The island has previously served as a flashpoint for crises between the U.S. and China, most seriously during the 1950s when Washington considered nuclear action in response to Chinese operations in the Taiwan Strait and Korean Peninsula. And though Beijing has always maintained a military commitment toward retaking Taiwan, Washington's stance has traditionally been one of strategic ambiguity, neither confirming nor denying the willingness to intervene in the event of a conflict, since breaking official ties with Taipei in 1979.
Under Biden, however, this has begun to shift.
The above graphic was provided by Statista.
Following a toughening of U.S. policy toward China under former President Donald Trump, Biden has pledged on at least four occasions to come to Taiwan's aid through direct military force.
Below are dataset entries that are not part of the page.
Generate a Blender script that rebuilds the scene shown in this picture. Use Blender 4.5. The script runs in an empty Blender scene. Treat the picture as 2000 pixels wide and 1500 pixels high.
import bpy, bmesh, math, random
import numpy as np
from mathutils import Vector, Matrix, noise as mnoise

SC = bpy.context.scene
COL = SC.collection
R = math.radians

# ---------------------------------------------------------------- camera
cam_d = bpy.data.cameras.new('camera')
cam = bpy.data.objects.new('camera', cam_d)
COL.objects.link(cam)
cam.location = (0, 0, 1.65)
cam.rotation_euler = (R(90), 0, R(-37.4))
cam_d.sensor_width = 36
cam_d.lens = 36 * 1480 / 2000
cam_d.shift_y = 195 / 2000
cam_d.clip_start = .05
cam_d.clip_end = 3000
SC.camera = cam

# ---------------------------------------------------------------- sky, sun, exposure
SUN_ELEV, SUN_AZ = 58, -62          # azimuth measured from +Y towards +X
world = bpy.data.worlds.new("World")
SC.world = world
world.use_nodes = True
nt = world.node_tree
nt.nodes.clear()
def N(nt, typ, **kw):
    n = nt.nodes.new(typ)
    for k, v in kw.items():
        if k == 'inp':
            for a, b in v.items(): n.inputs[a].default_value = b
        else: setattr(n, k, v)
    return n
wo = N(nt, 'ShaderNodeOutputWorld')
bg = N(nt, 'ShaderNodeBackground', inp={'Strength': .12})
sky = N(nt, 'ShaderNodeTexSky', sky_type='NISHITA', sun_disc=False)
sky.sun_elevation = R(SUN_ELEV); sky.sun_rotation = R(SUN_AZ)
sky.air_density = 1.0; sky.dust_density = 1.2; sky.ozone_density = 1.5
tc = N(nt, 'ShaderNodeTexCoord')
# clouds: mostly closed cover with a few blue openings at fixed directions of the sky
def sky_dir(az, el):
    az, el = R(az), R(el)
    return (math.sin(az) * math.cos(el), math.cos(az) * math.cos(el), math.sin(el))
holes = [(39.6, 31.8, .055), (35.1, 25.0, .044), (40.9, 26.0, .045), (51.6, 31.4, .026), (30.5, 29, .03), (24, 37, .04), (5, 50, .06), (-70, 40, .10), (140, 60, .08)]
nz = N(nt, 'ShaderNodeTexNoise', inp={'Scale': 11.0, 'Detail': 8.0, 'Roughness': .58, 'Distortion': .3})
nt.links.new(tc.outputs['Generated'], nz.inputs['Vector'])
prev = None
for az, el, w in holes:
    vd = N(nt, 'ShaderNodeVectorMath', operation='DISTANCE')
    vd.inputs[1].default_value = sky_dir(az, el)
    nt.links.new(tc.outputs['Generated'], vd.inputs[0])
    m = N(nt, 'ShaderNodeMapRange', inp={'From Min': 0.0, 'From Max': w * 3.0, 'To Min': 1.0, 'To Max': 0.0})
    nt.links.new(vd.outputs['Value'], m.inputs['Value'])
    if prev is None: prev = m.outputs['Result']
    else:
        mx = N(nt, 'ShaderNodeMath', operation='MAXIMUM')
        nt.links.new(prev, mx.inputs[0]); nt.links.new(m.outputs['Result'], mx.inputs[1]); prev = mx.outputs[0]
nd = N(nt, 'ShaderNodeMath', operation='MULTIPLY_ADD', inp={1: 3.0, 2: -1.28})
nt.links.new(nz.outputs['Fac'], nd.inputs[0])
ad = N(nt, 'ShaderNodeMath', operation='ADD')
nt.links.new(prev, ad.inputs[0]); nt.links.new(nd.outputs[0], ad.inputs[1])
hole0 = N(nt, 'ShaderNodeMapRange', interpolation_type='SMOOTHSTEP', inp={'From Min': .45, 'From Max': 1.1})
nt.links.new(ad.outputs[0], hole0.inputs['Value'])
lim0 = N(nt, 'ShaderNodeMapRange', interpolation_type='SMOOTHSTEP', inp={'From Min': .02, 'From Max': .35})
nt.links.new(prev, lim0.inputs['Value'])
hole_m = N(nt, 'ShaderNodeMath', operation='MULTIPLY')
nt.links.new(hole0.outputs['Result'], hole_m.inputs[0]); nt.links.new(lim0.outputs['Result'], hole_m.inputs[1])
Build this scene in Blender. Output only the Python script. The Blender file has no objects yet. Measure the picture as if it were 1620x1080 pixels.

The president's remarks have drawn outrage in Beijing, which has accused Washington of undermining the fundamental One China Policy—referred to by Chinese officials as the One China Principle—and the Three Joint Communiques developed in the late 1970s and early 1980s.
The White House, for its part, has repeatedly asserted that there has been no change to U.S. policy.
But Chas Freeman, a retired career U.S. diplomat who has served in a number of roles at the Pentagon and State Department, including as director of Chinese affairs when Washington and Beijing first established ties, argued that the U.S. was "now in violation" of decades-long understandings, including not recognizing Taiwan as the site of a state, not deploying troops on Taiwan and not maintaining defense commitment to Taiwan.
"And that is driving mainland policy," Freeman, now a scholar at Brown University's Watson Institute of International and Public Affairs in Rhode Island, told Newsweek, "and it is also driving Tsai Ing-wen's visit because this is an opportunity to consolidate what Taipei sees as a gain."
While Ma's trip sought to capitalize on what Freeman described as a "major reexamination of Taiwan reunification policy" in Beijing led by top Xi adviser Wang Huning, who assumed the chair of the Chinese People's Consultative Conference earlier this month, Freeman said that Tsai's visit was "part of a long-term process that Taipei is undertaking a campaign to try to unravel normalization with Beijing" on the part of Washington.
"When we say well, 'There's precedent for transits, therefore, we can have a transit that isn't really a transit but a visit,' we think well, this has all been done before," Freeman said. "The Chinese reaction is, 'That's not what you agreed.' Our word has been broken in their view."
"That is a major cause on their side of the mistrust that currently characterizes the U.S.-China relationship," he added. "We have our complaints as well, but certainly there is no trust between Beijing and Washington now."
Newsweek reached out to the Taipei Economic and Cultural Office in New York via email for comment.